Kagamé riposte

À Charm el-Cheikh, l’Union africaine, approuvant une initiative du président rwandais, s’est attaquée à l’idée même du jugement de dirigeants africains par des tribunaux occidentaux.

Publié le 15 juillet 2008 Lecture : 2 minutes.

« Si les pays européens peuvent étendre leur pouvoir judiciaire à l’Afrique, les pays africains devraient avoir la possibilité d’en faire autant en Europe. Heureusement, nos juges prendront aussi du plaisir à inculper quelques Français. » Choqué par l’inégalité entre les États, Paul Kagamé s’insurge contre le traitement fait aux leaders africains par les « petits juges » occidentaux au nom de la compétence universelle.
Joignant le geste à la parole, le numéro un rwandais a entrepris une démarche inédite à l’occasion du sommet de l’Union africaine (UA) qui s’est tenu les 30 juin et 1er juillet à Charm el-Cheikh.
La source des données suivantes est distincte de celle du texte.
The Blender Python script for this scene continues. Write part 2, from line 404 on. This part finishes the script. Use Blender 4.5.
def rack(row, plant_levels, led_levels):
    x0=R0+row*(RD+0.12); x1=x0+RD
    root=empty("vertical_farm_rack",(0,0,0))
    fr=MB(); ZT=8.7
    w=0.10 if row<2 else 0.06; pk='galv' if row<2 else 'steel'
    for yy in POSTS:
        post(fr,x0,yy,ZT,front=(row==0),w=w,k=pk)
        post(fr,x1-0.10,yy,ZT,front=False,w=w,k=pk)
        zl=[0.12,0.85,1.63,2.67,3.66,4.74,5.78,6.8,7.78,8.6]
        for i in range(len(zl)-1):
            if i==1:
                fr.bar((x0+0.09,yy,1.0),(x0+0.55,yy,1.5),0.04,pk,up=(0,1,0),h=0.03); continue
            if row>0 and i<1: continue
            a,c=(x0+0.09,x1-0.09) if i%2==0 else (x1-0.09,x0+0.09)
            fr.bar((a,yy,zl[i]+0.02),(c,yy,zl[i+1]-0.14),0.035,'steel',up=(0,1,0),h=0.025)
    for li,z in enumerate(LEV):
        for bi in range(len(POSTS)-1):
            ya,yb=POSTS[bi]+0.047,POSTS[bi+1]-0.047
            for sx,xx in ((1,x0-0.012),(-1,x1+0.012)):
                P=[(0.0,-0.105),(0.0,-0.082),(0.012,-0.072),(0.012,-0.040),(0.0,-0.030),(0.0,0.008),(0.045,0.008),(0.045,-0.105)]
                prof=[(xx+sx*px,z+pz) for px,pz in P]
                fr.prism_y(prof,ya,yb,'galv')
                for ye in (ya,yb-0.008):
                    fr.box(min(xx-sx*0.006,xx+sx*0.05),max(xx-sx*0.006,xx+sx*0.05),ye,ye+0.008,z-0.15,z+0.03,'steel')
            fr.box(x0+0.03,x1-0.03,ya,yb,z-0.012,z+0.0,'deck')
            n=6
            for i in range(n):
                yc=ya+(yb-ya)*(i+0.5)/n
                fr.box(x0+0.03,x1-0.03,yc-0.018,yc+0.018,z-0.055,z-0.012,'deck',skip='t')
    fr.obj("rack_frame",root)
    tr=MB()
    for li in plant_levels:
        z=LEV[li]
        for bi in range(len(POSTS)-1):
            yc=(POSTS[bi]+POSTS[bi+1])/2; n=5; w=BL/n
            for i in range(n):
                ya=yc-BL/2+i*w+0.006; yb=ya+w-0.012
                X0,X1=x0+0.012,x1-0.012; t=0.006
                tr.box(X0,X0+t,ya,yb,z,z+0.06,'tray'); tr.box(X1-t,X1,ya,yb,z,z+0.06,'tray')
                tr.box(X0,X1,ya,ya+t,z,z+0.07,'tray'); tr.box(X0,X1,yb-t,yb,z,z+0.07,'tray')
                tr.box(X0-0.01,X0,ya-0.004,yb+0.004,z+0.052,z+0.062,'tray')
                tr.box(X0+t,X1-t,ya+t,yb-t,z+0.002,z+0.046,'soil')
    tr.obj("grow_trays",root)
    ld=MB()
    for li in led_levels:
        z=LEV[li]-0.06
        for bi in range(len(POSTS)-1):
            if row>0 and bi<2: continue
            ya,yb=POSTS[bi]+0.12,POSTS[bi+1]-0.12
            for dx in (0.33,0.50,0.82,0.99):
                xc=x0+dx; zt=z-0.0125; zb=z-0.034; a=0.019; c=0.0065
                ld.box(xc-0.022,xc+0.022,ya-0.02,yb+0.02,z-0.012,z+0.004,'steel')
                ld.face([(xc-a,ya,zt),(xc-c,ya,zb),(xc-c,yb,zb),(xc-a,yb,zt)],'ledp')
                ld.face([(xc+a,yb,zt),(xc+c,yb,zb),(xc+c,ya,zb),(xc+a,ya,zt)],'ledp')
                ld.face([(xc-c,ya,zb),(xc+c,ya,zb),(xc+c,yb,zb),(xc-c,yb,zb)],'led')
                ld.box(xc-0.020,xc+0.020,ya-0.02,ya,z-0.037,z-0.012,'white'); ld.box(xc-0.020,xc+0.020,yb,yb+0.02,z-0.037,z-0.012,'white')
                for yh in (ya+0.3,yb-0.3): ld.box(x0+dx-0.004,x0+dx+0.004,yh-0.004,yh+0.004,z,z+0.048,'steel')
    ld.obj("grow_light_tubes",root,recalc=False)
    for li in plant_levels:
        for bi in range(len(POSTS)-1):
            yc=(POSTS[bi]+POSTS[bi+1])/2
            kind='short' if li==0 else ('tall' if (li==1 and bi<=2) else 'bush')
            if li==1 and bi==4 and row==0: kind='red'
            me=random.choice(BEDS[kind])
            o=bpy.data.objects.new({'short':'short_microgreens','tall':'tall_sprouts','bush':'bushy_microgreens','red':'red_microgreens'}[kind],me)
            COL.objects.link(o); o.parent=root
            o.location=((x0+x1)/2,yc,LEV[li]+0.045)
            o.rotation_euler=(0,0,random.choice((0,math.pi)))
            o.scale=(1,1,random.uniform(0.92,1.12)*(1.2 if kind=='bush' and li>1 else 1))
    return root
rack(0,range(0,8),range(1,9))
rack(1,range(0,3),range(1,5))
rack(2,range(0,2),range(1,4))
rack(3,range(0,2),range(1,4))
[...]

À la veille de l’événement, il s’en est ouvert à ses homologues djiboutien et congolais, Ismaïl Omar Guelleh et Denis Sassou Nguesso. Certains de leurs collaborateurs ont en effet eu maille à partir avec la justice française pour, respectivement, l’assassinat présumé du juge Borrel et l’affaire dite des disparus du Beach. Il a également évoqué la question avec le chef de l’État ivoirien Laurent Gbagbo, dont des proches risquent d’être mis en examen pour l’enlèvement du journaliste franco-canadien Guy-André Kieffer, ainsi qu’avec le président sénégalais Abdoulaye Wade, dont d’anciens ministres risquent le même sort à la suite d’une plainte déposée devant un tribunal parisien par des victimes du naufrage du Joola.
Dès son arrivée en Égypte, le 28 juin, Kagamé a multiplié les contacts pour convaincre ses pairs de voter un projet de résolution qu’il avait préparé. Adopté à l’unanimité deux jours plus tard, ce texte dénonce les poursuites lancées par des juges français, belges et espagnols contre des officiers supérieurs des Forces de défense rwandaises. Les chefs d’État et de gouvernement ont déclaré que « les mandats d’arrêt ne seront jamais exécutés dans les pays membres de l’Union africaine » et demandé « d’urgence une réunion entre l’UA et l’Union européenne afin d’examiner la question en vue de trouver une solution durable à ce problème ».
Au-delà du cas rwandais, l’UA s’est attaquée à l’idée même du jugement de leaders africains par des tribunaux occidentaux : « L’utilisation du principe de compétence universelle à des fins politiques est un développement qui pourrait mettre en danger le droit international, l’ordre et la sécurité. »
Paul Kagamé entend poursuivre sa guerre contre la justice française, qui a lancé des mandats d’arrêt contre neuf de ses proches, dont le chef d’état-major James Kabarebe. Contre la justice belge, également, laquelle en a émis contre quarante officiers rwandais, dont le général Karake Karenzi. Ce dernier a dû renoncer au renouvellement de son mandat de commandant adjoint de la Mission des Nations unies et de l’Union africaine au Darfour.
Après l’enquête de Paris sur le rôle du Front patriotique rwandais (FPR) dans le déclenchement du génocide, c’est au tour de Kigali de mener son investigation sur la contribution présumée de la France à cette tragédie. Courant juillet, la commission dirigée par l’ex-garde des Sceaux rwandais Jean de Dieu Mucyo va rendre le fruit de ses travaux. Ses conclusions, vues du Rwanda, risquent d’être accablantes.